The greatest failure of today's media is reporting facts without context, Carl Bernstein, of Washington Post Watergate fame, told Stony Brook University students on Nov. 18 in delivering the annual presidential lecture.

bernsteinHe blamed the media for amplifying the Washington’s dysfunction by focusing on “ideological and partisan ammunition,” reported Stony Brook’s “Happenings” online newsletter.

Bernstein echoed veteran journalist Leslie Gelb, saying truth has been reduced to a conflict of press releases and a contest of handlers.

Truth is judged by “theatrical performance” rather than evidence.  Truth is “fear of opinion polls, fear of special interests, fear of judging others of fear of being judged, fear of losing power and prestige,” said Bernstein, visiting presidential professor at the Long Island school,

Bernstein believes the U.S. is on the “edge of plutocracy.” The biggest news stories are the “breakdown of the political system and whether it can be fixed, and whether we are going to to be a nation of the wealthy, for the wealthy, by the wealthy at the expense of the great majority of the our people.”

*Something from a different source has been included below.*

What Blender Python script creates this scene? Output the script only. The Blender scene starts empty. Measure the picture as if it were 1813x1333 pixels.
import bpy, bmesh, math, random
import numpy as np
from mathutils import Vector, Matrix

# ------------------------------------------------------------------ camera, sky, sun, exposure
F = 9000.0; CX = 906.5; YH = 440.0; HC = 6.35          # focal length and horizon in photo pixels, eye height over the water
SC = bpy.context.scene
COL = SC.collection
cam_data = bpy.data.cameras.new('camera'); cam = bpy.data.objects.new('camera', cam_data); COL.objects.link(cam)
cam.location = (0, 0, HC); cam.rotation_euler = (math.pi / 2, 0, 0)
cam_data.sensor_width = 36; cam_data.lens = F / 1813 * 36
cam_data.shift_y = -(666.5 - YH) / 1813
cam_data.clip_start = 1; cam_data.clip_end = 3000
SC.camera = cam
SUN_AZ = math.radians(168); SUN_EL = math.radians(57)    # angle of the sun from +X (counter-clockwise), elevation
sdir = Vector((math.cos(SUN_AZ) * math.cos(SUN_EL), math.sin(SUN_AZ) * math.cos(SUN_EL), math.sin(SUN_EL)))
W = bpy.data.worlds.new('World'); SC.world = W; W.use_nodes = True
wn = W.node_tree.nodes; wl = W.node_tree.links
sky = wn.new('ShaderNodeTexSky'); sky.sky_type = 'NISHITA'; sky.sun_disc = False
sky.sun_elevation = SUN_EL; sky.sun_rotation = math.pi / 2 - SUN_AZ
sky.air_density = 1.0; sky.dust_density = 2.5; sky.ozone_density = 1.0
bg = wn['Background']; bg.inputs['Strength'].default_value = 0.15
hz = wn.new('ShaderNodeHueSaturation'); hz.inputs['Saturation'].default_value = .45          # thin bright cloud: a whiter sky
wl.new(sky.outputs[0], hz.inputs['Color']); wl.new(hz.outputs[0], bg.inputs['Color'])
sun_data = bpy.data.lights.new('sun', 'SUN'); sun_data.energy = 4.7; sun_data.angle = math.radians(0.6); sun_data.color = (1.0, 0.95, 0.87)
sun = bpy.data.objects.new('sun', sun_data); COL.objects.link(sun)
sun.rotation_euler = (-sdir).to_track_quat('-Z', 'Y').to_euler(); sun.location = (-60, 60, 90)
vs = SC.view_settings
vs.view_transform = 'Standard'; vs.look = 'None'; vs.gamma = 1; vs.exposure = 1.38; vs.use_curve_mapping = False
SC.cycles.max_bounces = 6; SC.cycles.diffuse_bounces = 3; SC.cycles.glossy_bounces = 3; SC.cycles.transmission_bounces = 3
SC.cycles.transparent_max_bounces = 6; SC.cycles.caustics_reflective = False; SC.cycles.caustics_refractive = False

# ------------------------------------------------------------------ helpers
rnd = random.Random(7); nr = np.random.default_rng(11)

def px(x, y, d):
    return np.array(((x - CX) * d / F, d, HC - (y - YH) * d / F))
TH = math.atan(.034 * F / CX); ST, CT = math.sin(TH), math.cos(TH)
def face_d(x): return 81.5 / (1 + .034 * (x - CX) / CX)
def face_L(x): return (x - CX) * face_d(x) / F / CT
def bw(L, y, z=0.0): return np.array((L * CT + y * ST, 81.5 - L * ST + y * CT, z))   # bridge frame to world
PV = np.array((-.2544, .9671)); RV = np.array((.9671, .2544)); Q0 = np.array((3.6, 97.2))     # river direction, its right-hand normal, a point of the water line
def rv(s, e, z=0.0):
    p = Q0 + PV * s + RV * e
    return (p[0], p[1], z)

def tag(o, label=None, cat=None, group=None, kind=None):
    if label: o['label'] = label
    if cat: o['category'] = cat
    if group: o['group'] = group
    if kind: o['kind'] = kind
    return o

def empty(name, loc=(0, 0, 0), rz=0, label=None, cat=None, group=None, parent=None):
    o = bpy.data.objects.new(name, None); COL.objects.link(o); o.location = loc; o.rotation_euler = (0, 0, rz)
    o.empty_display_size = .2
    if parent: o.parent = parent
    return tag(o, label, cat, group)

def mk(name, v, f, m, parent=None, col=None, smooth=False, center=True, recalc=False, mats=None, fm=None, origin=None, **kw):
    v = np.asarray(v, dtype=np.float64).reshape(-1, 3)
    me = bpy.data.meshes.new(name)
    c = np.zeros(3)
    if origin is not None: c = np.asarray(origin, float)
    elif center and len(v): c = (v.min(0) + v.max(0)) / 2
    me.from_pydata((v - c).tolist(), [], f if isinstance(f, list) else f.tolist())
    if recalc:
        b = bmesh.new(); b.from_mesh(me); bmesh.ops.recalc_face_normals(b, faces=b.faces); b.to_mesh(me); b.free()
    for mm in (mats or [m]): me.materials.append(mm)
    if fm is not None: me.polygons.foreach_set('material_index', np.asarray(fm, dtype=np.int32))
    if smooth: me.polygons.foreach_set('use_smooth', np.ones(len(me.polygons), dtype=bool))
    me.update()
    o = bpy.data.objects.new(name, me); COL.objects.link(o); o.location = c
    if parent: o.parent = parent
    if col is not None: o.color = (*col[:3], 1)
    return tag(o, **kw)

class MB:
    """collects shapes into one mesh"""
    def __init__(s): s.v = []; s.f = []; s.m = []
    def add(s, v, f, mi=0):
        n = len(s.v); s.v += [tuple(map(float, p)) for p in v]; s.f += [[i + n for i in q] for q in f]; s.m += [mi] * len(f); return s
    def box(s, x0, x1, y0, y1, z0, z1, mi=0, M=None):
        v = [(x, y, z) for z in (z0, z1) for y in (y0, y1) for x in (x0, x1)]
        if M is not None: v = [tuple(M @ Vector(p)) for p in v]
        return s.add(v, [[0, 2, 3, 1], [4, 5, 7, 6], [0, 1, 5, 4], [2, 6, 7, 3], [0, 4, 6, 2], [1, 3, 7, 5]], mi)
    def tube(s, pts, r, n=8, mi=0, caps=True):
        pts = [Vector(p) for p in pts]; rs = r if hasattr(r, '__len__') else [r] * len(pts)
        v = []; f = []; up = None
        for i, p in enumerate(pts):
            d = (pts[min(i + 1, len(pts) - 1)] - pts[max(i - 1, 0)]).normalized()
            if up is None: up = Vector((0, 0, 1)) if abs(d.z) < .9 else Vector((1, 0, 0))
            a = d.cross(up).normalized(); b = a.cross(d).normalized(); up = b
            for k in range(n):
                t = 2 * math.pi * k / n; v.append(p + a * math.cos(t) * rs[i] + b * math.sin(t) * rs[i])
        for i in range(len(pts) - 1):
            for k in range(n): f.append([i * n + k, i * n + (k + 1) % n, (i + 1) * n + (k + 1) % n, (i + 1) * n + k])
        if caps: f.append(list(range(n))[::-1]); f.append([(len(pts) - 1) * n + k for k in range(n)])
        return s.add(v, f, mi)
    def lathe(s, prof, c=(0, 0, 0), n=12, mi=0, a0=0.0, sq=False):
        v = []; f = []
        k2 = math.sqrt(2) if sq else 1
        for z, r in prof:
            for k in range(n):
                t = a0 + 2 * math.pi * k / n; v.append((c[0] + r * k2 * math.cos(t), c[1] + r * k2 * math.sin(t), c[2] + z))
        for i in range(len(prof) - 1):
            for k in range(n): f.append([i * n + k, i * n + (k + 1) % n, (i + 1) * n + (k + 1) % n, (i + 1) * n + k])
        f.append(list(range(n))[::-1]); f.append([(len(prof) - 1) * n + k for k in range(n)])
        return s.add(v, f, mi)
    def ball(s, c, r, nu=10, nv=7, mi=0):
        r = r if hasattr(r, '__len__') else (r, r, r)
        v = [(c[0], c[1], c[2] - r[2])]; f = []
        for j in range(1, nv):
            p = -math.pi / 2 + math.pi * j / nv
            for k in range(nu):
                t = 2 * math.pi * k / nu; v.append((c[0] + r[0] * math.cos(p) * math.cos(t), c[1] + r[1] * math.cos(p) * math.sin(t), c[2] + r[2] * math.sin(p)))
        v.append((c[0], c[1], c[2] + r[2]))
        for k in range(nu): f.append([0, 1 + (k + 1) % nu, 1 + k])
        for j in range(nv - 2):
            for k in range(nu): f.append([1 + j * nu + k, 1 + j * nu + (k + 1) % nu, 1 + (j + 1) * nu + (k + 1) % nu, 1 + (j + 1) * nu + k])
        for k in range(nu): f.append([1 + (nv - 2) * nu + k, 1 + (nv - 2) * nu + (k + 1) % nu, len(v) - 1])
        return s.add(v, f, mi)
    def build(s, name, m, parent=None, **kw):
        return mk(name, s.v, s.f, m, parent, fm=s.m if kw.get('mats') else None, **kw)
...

It will take at least a generation before the political system is fixed, according to Bernstein. “The government can begin to work only until the next generation undoes” the current mess in Washington.

He contrasted D.C. with the Kennedy era of 50 years ago when it would have been unthinkable that the federal government could “become completely dysfunctional, that money could become the most important element in the political system or that working class people and middle class people would be struggling.”

Though fractious debate existed during the 1960s, the national interest and looking for practical solutions would “come together to benefit the common good,” said the Pulitzer Prize-winning journalist.